Vodafone enhances network together with Google
- May 12, 2022
- Steve Rogerson

Vodafone is to use machine-learning (ML) and artificial intelligence (AI) to monitor its pan-European cloud-native network in a partnership with Cardinality.io and Google Cloud.
The aim is to give Vodafone’s customers a consistently faster and reliable mobile experience across Europe.
The platform is being implemented across eleven European countries in which Vodafone operates and should transform the way it plans, builds and manages its network over the next five years.
Vodafone’s European operating companies will be able to draw billions of network performance datapoints from a secure cloud data pool using the platform. It will replace over 100 separate network performance applications in use today, providing a single source of clean data in the cloud that can be optimised and analysed using AI.
Vodafone will use the data to monitor, manage and enhance its entire pan-European mobile network, including critical national infrastructure (CNI). The platform will enable Vodafone to focus 5G investment with pinpoint precision in the areas where the demand is greatest such as in cities, travel corridors, ports, industrial hubs and in specialist areas such as mobile private networks, as well as target rural areas with patchy coverage.
Capable of processing and analysing up to eight billion mobile network performance events per day, Vodafone data scientists can have deep insights into network data such as traffic patterns to make informed and instant network-changing decisions. This means Vodafone can add capacity and integrate new network connectivity in response to major incidents, public and political events, manage energy efficiency and restore services after severe weather storms — within minutes and hours, not days — on either a highly localised level or internationally across borders.

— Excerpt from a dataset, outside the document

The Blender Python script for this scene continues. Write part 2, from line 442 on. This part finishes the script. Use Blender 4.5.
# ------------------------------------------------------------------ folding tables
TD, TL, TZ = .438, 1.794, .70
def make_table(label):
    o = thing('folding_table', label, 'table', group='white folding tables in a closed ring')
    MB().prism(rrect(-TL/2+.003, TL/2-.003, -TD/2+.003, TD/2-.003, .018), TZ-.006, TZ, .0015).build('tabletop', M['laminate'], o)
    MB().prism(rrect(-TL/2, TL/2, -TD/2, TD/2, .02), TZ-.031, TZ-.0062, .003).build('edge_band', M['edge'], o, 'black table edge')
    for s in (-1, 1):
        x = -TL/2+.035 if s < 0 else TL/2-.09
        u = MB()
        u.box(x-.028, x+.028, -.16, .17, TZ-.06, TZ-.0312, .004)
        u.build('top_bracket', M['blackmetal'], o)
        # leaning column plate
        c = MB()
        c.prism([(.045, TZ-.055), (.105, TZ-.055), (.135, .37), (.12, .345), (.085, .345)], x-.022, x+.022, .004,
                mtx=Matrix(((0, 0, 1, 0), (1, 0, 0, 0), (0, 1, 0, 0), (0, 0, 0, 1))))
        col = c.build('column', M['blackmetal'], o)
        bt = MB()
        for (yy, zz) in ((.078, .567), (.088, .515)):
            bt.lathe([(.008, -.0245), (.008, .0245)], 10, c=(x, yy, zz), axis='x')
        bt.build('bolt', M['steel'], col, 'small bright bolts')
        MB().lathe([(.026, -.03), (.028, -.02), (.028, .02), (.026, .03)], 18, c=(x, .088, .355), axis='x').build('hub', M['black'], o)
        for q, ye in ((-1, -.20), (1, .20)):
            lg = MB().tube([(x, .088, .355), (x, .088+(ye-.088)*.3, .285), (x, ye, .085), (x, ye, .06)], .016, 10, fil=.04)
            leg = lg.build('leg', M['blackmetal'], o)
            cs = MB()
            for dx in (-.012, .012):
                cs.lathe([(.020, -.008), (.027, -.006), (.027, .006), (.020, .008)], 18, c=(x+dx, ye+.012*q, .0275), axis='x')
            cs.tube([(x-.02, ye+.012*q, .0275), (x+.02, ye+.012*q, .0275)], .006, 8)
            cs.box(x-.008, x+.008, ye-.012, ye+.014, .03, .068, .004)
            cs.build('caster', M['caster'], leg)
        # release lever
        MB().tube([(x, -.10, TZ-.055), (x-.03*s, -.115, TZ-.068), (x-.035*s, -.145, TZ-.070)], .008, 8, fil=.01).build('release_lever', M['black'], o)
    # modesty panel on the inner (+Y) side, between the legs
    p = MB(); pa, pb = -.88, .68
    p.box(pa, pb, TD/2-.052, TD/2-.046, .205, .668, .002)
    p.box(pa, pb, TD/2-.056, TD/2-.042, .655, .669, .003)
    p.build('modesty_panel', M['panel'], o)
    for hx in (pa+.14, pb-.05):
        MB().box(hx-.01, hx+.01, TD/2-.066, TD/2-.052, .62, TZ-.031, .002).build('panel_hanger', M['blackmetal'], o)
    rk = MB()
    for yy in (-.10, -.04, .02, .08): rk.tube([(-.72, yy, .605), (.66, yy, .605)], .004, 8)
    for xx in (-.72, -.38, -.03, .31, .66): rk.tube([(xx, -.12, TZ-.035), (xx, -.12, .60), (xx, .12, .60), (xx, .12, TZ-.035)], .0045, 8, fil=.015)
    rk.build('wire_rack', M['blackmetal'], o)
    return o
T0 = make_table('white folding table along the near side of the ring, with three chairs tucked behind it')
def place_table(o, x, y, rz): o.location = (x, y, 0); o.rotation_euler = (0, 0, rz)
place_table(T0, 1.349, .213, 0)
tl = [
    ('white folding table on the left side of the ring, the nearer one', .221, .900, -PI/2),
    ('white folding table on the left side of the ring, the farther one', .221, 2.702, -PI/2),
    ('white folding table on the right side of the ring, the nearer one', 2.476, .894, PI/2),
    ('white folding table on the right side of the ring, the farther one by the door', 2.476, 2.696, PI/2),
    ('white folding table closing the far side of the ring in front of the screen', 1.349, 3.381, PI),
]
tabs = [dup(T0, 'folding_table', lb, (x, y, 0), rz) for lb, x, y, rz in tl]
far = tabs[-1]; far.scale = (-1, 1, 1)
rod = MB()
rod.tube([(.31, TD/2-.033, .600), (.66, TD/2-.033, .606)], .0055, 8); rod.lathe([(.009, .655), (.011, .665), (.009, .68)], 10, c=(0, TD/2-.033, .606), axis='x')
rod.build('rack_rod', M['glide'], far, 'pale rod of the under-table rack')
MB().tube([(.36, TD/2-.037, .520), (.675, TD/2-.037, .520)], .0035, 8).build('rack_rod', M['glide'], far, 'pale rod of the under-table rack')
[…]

“As the needs of our 300 million plus mobile customers evolve so will our network using this new platform,” said Johan Wibergh, chief technology officer of Vodafone. “It is a global data hub that gives us a real-time view of what is happening anywhere on our network, uses our global scale to manage traffic growth cheaper and more efficiently as customer data consumption grows by around 40% per year, and supports the full automation of our network by 2025.”
Performance management tools are used for most network processes including capacity planning, optimisation, troubleshooting, enhancing the customer experience, and introducing 5G and edge computing services. By simplifying data operations at scale and generating real-time insights, the platform should make all these processes faster, smarter and more personalised.
Vodafone has already seen major network and IT incidents fall by nearly 70% this year by simplifying and digitalising core operations and, within a few years, it expects to resolve 80% of all incidents end-to-end without human intervention. In turn, this is freeing up Vodafone’s expanding technology workforce to develop products and services faster, cheaper and at scale.
Also, using these ML and AI monitoring tools, Vodafone can detect and block fraudulent or suspicious activity on the network across Europe often before its customers are impacted. It will underpin the operator’s work in smart planning across its entire European footprint, a method of using key network metrics to prioritise upgrades while significantly reducing the cost of maintaining and extending its networks.
Called Vodafone Unified Performance Management (UPM), the platform combines Google Cloud’s smart analytics portfolio and ML and AI tools with Cardinality.io’s telecoms industry expertise and cloud-native data-ops and analytics platform to deliver on a hybrid cloud architecture. All data are stored within Vodafone’s on-premise data lake on servers in Europe. Data will be protected with appropriate security and privacy protections such as encryption, anonymisation, pseudonymisation and aggregation and will be accessible only by authorised users.
“Moving data to the cloud while providing governance across multiple on-premises sites is an immense challenge,” said Vivek Gupta, director at Google Cloud. “Cardinality.io’s close integration with Google Cloud unlocks immense value for Vodafone as it seeks to provide an unparalleled customer experience to its European subscriber base.”
Prashant Kumar, chief technology officer at Cardinality.io, added: “With Vodafone UPM, Cardinality.io provides the bridge that makes it possible to efficiently move data from multiple far edge locations to a centralised Google Cloud data repository. Thanks to the Cardinality.io platform’s data virtualisation capabilities, open API interfaces and microservices-based architecture, Vodafone can choose the third-party tools it prefers for creating dashboards, reports and advanced analytics.”
Vodafone UPM centralises and stores data from across Vodafone operating companies in 11 European countries and across technology domains, including radio and mobile (2G, 3G, 4G and 5G), voice, data, transport and network virtual infrastructure. A unified web user interface provides access to dashboards, reports and monitoring tools, as well as analytic capabilities across a set of common key performance indicators (KPIs).
Vodafone’s hybrid cloud architecture from Cardinality.io and Google Cloud provides a scalable and real-time mechanism for on-premises data to be ingested, parsed, formatted and enriched in memory before being streamed to a Google Cloud HDFS cluster.
The cloud-native Cardinality.io runs both on-premises and in a centralised Google GKE cloud cluster, providing a data fabric that allows data to be moved from multiple edge locations to core data centres where it is enriched before being moved to Google Cloud storage for monitoring, visualisation, analytics and dashboarding using the Cardinality.io platform.